The movie is very smart in how it justifies most of the slasher cliches as well. Lambert (Giancarlo Esposito), the man who hired them to kidnap Abigail, collects all of their cellphones before leaving. They’re hiding out in a creepy mansion because that is where they were instructed to bring the little girl. The mansion is also locked down because, of course, this is the feeding ground of a vampire that she wants to hunt them through.

I could share the twists and turns of the film but it’s exactly what you expect beyond the point that Abigail reveals herself to be the hunter rather than the hunted. Her performance is excellent, and the actress manages to convey a sadistic yet ultimately likable undead monster. This is guilt-free eating for her because all of these criminals were willing to kidnap a child for ransom. Why should she feel guilty for tearing them apart? Which, honestly, is a compelling argument.

The movie isn’t perfect. Joey has an extremely charismatic and likable actress, but her moral indignation flaws flat given she chose to participate in this kidnapping in the first place. I’m of the mind that Sammy, the hacker, is the least cruel one since she’s seemingly unaware of just how bad of an action this is done.

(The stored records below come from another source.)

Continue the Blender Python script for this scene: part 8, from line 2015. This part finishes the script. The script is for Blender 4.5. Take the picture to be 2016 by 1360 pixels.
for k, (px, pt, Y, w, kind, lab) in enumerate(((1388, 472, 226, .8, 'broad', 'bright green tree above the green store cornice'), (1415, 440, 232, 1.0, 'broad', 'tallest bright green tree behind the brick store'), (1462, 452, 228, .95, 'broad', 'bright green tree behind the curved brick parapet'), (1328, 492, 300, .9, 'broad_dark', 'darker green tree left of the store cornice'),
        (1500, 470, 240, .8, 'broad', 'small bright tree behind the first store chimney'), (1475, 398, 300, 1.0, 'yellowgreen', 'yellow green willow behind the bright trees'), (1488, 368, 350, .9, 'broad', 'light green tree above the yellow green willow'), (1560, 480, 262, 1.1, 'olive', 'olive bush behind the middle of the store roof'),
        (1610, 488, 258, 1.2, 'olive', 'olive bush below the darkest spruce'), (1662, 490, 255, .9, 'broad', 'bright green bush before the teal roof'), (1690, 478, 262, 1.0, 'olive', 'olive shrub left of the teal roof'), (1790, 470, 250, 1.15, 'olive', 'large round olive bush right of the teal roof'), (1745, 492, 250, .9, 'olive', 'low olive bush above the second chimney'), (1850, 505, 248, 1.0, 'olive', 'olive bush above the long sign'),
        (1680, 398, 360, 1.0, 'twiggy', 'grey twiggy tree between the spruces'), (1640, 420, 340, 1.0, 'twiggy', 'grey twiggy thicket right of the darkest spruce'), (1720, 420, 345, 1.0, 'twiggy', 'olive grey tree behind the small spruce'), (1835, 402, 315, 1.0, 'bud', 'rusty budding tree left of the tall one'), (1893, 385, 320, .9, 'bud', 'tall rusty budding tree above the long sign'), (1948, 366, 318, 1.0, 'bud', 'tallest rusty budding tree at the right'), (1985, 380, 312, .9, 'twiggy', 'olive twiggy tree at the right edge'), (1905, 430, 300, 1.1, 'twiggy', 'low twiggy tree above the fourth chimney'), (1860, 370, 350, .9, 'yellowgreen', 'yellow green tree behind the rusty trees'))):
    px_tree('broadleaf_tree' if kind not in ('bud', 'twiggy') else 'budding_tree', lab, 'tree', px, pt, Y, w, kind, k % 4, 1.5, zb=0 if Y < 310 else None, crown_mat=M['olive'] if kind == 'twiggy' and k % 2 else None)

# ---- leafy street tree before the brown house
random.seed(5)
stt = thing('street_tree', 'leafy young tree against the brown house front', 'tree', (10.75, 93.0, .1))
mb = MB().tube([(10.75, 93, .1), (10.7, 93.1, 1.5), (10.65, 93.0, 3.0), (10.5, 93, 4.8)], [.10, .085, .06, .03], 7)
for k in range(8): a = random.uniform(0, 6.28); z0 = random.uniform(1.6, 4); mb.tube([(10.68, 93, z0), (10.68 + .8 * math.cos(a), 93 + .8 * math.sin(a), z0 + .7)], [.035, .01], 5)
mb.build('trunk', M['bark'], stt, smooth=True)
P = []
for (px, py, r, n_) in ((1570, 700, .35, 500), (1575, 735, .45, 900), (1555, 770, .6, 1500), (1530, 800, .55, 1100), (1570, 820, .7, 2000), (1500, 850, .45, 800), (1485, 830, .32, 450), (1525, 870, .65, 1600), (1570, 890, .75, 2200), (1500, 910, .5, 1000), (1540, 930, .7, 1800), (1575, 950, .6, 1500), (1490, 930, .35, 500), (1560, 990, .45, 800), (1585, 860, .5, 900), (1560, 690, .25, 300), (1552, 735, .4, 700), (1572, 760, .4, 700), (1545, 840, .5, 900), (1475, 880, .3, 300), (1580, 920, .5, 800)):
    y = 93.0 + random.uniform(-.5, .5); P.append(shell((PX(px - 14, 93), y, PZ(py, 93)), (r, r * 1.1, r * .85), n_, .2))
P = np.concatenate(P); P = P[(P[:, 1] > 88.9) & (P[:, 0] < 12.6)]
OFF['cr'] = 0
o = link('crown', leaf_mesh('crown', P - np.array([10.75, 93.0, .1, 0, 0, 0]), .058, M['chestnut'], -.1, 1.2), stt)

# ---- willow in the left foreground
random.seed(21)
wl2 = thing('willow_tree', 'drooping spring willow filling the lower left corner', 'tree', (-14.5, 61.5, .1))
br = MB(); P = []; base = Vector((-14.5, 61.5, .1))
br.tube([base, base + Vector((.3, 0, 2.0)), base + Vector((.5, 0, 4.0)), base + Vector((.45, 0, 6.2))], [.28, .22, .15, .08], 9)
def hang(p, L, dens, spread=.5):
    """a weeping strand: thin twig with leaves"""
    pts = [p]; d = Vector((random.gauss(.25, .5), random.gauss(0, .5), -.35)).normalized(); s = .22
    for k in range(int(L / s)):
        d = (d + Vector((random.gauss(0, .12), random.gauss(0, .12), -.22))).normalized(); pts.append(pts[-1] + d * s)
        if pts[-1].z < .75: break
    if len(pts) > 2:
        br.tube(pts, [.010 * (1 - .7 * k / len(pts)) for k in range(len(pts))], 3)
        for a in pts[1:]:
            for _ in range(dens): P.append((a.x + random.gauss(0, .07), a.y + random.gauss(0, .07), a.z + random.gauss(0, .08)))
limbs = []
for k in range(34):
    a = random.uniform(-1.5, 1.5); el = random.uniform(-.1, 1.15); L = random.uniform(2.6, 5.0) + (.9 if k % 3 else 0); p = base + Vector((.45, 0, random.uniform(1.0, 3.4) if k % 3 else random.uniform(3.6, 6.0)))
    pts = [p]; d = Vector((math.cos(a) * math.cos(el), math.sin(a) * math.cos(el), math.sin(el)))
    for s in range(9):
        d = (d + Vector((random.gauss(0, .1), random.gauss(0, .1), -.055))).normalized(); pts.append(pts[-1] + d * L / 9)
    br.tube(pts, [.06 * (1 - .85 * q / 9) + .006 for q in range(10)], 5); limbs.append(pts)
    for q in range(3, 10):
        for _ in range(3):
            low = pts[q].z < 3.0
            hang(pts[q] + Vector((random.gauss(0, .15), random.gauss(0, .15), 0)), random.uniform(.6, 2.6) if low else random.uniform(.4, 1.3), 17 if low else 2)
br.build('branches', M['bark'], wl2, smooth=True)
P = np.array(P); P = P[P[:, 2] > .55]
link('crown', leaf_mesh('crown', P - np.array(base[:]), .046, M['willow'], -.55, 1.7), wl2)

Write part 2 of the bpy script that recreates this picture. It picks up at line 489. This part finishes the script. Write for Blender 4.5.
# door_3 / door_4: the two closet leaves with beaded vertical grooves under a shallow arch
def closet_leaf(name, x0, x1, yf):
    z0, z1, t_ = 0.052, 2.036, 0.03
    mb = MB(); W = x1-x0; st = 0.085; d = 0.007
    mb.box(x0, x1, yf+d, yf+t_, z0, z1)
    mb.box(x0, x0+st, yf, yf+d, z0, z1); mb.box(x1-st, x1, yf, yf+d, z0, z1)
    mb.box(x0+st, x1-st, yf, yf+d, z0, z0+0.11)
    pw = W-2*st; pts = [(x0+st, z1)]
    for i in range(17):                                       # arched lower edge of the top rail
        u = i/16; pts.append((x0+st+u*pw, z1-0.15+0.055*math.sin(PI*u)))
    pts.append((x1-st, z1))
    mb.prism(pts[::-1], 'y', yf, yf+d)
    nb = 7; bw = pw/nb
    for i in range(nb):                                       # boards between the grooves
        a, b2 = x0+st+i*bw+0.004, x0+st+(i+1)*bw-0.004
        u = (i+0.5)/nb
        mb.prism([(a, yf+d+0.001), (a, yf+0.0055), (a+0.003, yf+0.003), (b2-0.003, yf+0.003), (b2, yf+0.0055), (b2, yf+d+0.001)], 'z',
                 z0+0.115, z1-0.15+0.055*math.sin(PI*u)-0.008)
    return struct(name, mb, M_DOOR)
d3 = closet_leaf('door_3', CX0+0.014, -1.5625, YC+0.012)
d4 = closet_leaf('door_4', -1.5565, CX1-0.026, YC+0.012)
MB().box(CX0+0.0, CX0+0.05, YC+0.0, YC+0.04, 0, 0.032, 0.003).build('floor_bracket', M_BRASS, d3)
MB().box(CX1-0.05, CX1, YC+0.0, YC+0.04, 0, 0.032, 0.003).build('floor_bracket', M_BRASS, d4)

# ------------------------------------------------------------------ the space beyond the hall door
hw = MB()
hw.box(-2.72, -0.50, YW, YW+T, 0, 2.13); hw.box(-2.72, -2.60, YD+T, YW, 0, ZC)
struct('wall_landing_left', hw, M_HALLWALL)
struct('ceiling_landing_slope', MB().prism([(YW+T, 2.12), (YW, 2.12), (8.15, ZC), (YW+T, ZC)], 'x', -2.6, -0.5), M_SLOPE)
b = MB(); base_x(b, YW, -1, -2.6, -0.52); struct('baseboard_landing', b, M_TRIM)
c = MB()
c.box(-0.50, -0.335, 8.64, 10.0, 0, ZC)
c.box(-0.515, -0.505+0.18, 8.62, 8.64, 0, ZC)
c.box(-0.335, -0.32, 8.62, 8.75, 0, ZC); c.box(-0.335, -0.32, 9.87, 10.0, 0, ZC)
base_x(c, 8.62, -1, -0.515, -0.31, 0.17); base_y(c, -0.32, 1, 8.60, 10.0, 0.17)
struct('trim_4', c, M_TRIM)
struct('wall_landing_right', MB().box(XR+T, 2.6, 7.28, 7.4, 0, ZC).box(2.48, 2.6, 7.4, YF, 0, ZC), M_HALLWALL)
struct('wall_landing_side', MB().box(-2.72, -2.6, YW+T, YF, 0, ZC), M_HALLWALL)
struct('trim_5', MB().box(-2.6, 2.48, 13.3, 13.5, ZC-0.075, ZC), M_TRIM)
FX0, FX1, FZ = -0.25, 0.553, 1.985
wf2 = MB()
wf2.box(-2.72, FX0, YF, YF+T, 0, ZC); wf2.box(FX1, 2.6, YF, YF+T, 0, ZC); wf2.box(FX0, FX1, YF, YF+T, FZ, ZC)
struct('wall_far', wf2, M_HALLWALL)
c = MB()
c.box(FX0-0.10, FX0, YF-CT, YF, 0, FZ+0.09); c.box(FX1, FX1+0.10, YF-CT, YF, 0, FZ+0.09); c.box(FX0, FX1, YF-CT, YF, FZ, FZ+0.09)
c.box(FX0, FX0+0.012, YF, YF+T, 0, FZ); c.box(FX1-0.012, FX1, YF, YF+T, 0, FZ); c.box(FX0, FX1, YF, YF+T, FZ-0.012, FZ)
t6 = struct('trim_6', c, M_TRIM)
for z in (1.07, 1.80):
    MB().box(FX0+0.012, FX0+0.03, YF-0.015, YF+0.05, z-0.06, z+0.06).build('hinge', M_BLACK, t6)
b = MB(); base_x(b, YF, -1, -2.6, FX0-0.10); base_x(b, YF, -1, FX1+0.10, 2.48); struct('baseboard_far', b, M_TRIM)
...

Indeed, he fact that Dan Steven’s Frank is such an unapologetic scumbag who wants to kill Abigail before they know she’s a vampire makes him one of the more humorous characters.

In conclusion, Abigail is a fun movie and while it doesn’t reinvent the slasher movie, it’s certainly a fun time from beginning to end. Alisha Weir is adorable and menacing in equal measure that, even at age fourteen, I could easily see them doing a sequel to this film to before she ages out of the role.